Theoretical study of the recombination of Frenkel pairs in irradiated silicon carbide

TL;DR

This paper uses first principles calculations to study how Frenkel pairs in irradiated silicon carbide recombine, identifying mechanisms and activation energies consistent with experiments.

Contribution

It provides a detailed theoretical analysis of recombination mechanisms and energy barriers for Frenkel pairs in 3C-SiC using first principles methods.

Findings

Recombination mechanisms include interstitial migration, atom exchange, and concerted displacements.

Activation energies range from 0.65 eV to 1.84 eV, matching experimental data.

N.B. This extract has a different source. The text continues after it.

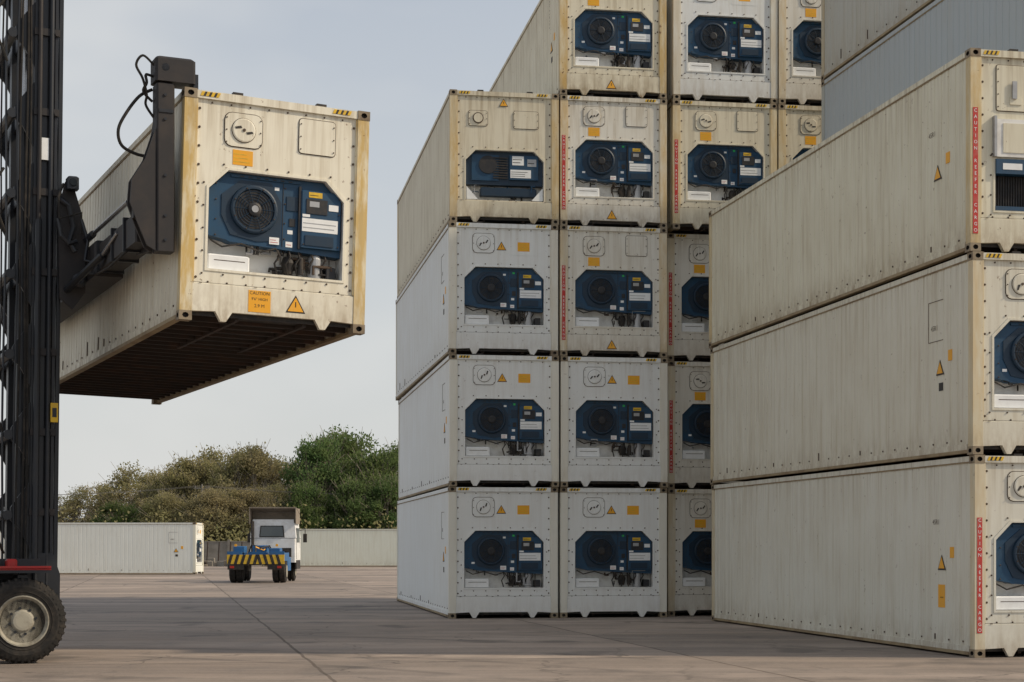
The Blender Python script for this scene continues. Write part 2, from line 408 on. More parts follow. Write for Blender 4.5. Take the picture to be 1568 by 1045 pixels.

Vibrational contributions to free energy barriers are negligible.

Abstract

The recombination of Frenkel pairs resulting from low energy recoils in 3C-SiC has been investigated using first principles and Nudged Elastic Band calculations. Several recombination mechanisms have been obtained, involving direct interstitial migration, atoms exchange, or concerted displacements, with activation energies ranging from 0.65 eV to 1.84 eV. These results are in agreement with experimental activation energies. We have determined the lifetime of the $V_{Si}+Si_{TC}$ Frenkel pair, by computing phonons and the Arrhenius prefactor. The vibrational contributions to the free energy barrier have been shown to be negligible in that case.